A less epic version of this struggle for the moral high ground was played out last July at Philadelphia International Airport, when a former IRA member, Joe Black, was briefly detained by the authorities. He had served time for carrying out a kneecapping but answered "no" to a question on the visa form about whether he had ever been convicted of a crime of "moral turpitude". To accept that the deliberate mutilation of a non-combatant involved moral turpitude would be to acknowledge that normal standards of morality apply to IRA operatives. Such a conclusion is, for the IRA and its apologists, unfathomable.
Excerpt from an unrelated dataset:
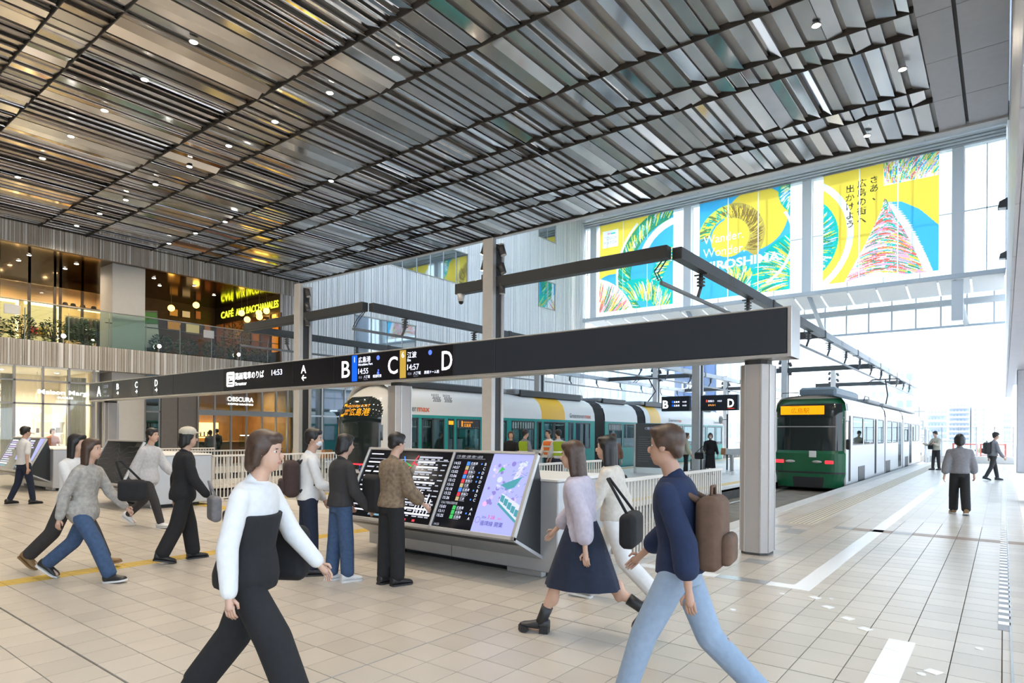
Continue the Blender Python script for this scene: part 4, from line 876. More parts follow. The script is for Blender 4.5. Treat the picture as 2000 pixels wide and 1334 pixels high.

The fact is that even by the IRA's own standards, the murder of Jean McConville and hundreds of other acts of violence it has perpetrated are crimes. The IRA justifies itself by claiming that it was engaged in a war, and that wars inevitably involve the infliction of violence on others. Along with Mitchel McLaughlin, it conveniently forgets that there is also such a thing as a war crime. And by all accepted definitions of war crimes, the murder of Jean McConville was an illegal act. The International Criminal Court, of which Ireland is a member, clearly states that war crimes do apply to "an armed conflict not of an international character", a category which obviously applies to the Northern Ireland troubles.

Under this heading, it defines as crimes a number of acts against non-combatants that the IRA perpetrated against Jean McConville, including "violence to life and person, in particular murder of all kinds, mutilation, cruel treatment and torture", and "the passing of sentences and the carrying out of executions without previous judgment pronounced by a regularly constituted court, affording all judicial guarantees which are generally recognised as indispensable."

The IRA's refusal to disclose Jean McConville's fate or produce her body also constituted a war crime, that of "enforced disappearance of persons", defined as "the arrest, detention or abduction of persons by, or with the authorisation, support or acquiescence of, a State or a political organisation, followed by a refusal to acknowledge that deprivation of freedom or to give information on the fate or whereabouts of those persons."

With a hypocrisy that would be breathtaking had it not become so familiar, Sinn Féin regularly supports calls for these international laws to be enforced - so long as the crimes in question happened elsewhere. At the time when there were attempts to prosecute the Chilean dictator Augusto Pinochet in the UK and Spain, for example, An Phoblacht quoted with approval Virginia Díaz, a member of the Spanish prosecution team against Pinochet: "One of the consequences of the Pinochet case has been the creation of an International Criminal Court to take on cases of crimes against humanity. 'But what is more important' , highlights Virginia, 'is the final confirmation that crimes against humanity are imprescriptible and that human rights are inviolable. There is no possible immunity to cover those responsible for those crimes'."

Except, of course, the immunity of those inoculated against guilt by their own tender sense of honour.